Die Kostenentscheidung folgt aus § 197a SGG i.V.m. § 154 Abs. 1 Verwaltungsgerichtsordnung (VwGO). Weder der Kläger als Nachlassinsolvenzverwalter noch die Beklagte gehören zu dem in § 183 SGG privilegierten Personenkreis und es handelt sich nicht um ein Verfahren wegen eines überlangen Gerichtsverfahrens, so dass nach § 197a Abs. 1 Satz 1 a.E. SGG die §§ 154 bis 162 VwGO entsprechend anzuwenden sind. Danach trägt der unterliegende Teil die Kosten des Verfahrens, § 154 Abs. 1 VwGO. Die Kostenentscheidung betrifft das Verfahren insgesamt einschließlich des erstinstanzlichen Verfahrens (B. Schmidt in: Meyer-Ladewig/Keller/Leitherer/ Schmidt, SGG, 13. Aufl. 2020, § 197a Rn. 12).

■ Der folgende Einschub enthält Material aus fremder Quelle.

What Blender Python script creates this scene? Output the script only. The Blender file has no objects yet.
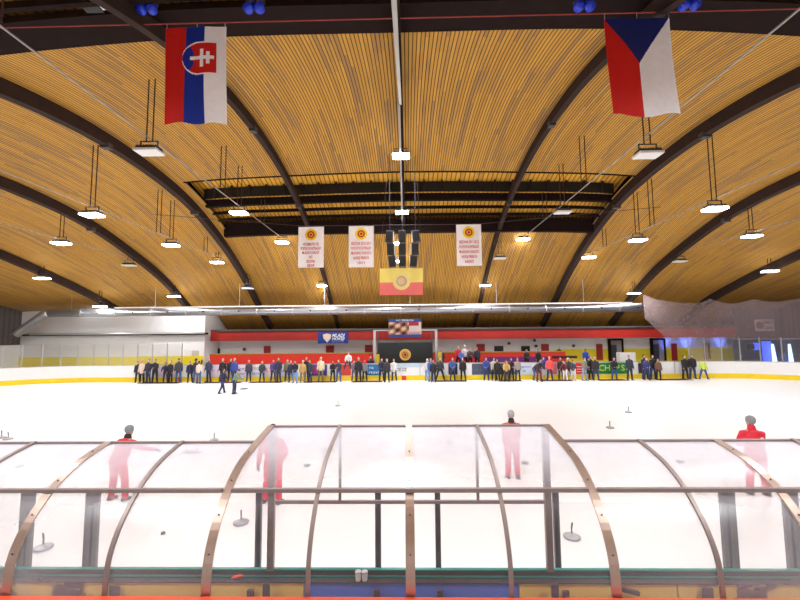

Die Revision war nicht zuzulassen, weil die Voraussetzungen des § 160 Abs. 2 SGG nicht erfüllt sind.

Die Streitwertfeststellung folgt aus § 197a Abs. 1 Satz 1 Teilsatz 1 SGG i.V.m. §§ 63 Abs. 2 Satz 1, 47 Abs. 1 Satz 1, 52, Abs. 1, 3 Satz 1 Gerichtskostengesetz (GKG).